When my father related this story to me I was barely 13 years old; it proved to be a key turning point in my life and ultimately led me on a continuing quest to determine the strange truth that lies behind the UFO puzzle. I made mention of my father’s experience in my first book, A Covert Agenda, which hit the bookstores in late 1997. Following its publication, a number of important sources came forward to corroborate the remarkable events of September 1952—including a man named Bill Maguire, who had enlisted in the Royal Air Force in 1950. To say that Maguire had an interesting story to tell of a Top Secret facility is quite an understatement.
Bill Maguire
For a brief period in September 1952, at the height of Operation Mainbrace, Maguire was holed up in a Top Secret military facility buried far below the English countryside.
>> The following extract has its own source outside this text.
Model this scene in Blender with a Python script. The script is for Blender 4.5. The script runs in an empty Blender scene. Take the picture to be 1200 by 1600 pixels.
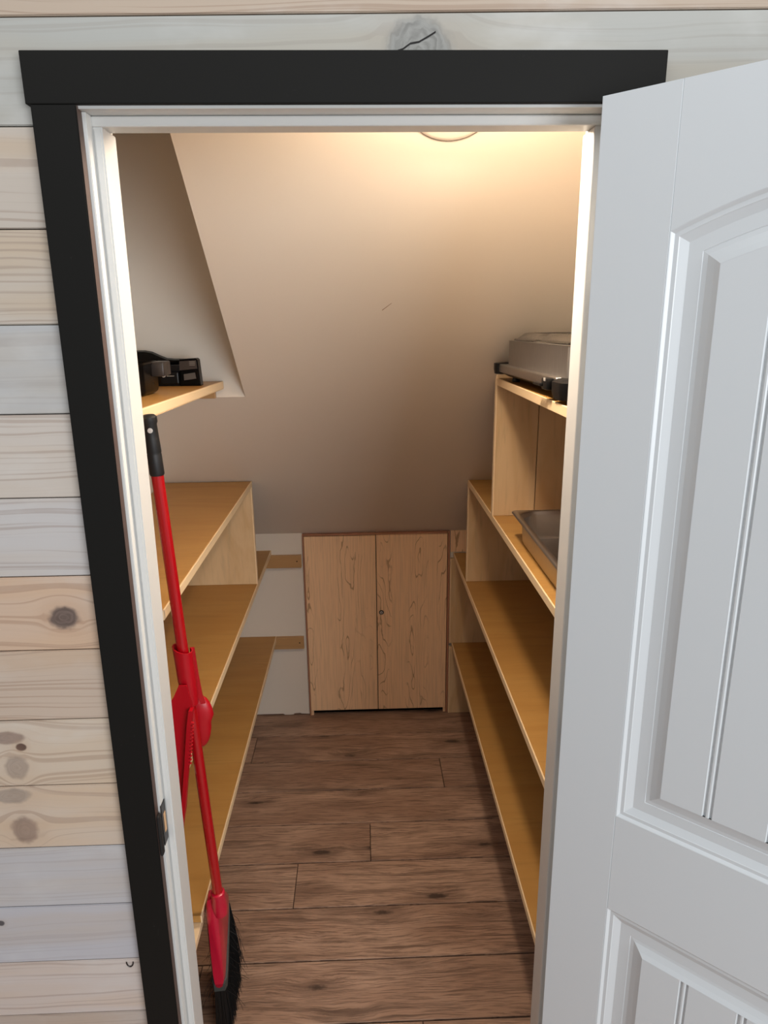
import bpy, bmesh, math, random
from mathutils import Vector, Matrix

# ------------------------------------------------------------------ camera, world, lights, exposure
S = bpy.context.scene
COL = S.collection
S.view_settings.view_transform = 'Standard'
S.view_settings.look = 'None'
S.view_settings.gamma = 1.0
S.view_settings.use_curve_mapping = False
S.view_settings.exposure = 0.0

R_ = ((0.99940935, -0.03249652, -0.0111767),
      (0.01946047, 0.2671241, 0.96346562),
      (0.02832371, 0.96311406, -0.26759872))   # right, up, forward
cam_d = bpy.data.cameras.new('camera')
cam = bpy.data.objects.new('camera', cam_d)
COL.objects.link(cam)
r, u, f = (Vector(v) for v in R_)
M = Matrix((r, u, -f)).transposed().to_4x4()
M.translation = Vector((.3366, -1.083, 1.7658))
cam.matrix_world = M
cam_d.sensor_fit = 'VERTICAL'
cam_d.sensor_height = 32.0
cam_d.lens = 1075.12 / 1600 * 32.0
cam_d.clip_start = 0.02
S.camera = cam

W = bpy.data.worlds.new('world')
S.world = W
W.use_nodes = True
W.node_tree.nodes['Background'].inputs[0].default_value = (0.92, 0.96, 1.0, 1)
W.node_tree.nodes['Background'].inputs[1].default_value = 0.2

def area(name, loc, target, size, energy, color, shape='RECTANGLE', size_y=None, parent=None):
    d = bpy.data.lights.new(name, 'AREA')
    d.shape = shape
    d.size = size
    if size_y: d.size_y = size_y
    d.energy = energy
    d.color = color
    o = bpy.data.objects.new(name, d)
    COL.objects.link(o)
    dirv = Vector(target) - Vector(loc)
    o.rotation_euler = dirv.to_track_quat('-Z', 'Y').to_euler()
    o.location = loc
    return o

# daylight of the room's windows, behind and to the right of the camera
area('window_daylight', (2.2, -3.5, 1.7), (0.4, 0.0, 1.2), 2.2, 105, (0.93, 0.965, 1.0), size_y=1.6)
area('overhead_daylight', (0.4, -1.15, 3.25), (0.4, 0.0, 1.0), 3.2, 27, (0.95, 0.975, 1.0), size_y=0.9)  # unseen area light added overhead, steep so that little daylight enters the closet
LAMP_POWER = 14.0
LAMP_COLOR = (1.0, 0.83, 0.66)

# ------------------------------------------------------------------ helpers
random.seed(7)

def srgb(r, g, b):
    def c(v):
        v /= 255.0
        return v / 12.92 if v <= 0.04045 else ((v + 0.055) / 1.055) ** 2.4
    return (c(r), c(g), c(b), 1.0)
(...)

It was hardly of conventional proportions: The entrance-point was a metal hatch that sat atop a small mound in the middle of a normal-looking field near RAF Sandwich, in the county of Kent. Maguire was afforded a truly astonishing, firsthand taste of just one of many government-controlled underground lairs that secretly dominate the world below our very feet. As he lowered himself into the entrance-point, Maguire was confronted by a staircase that descended for approximately half a mile into a huge room populated by more than a hundred people, all frantically involved in tracking something sensational on the huge wall of radar screens that dominated the room.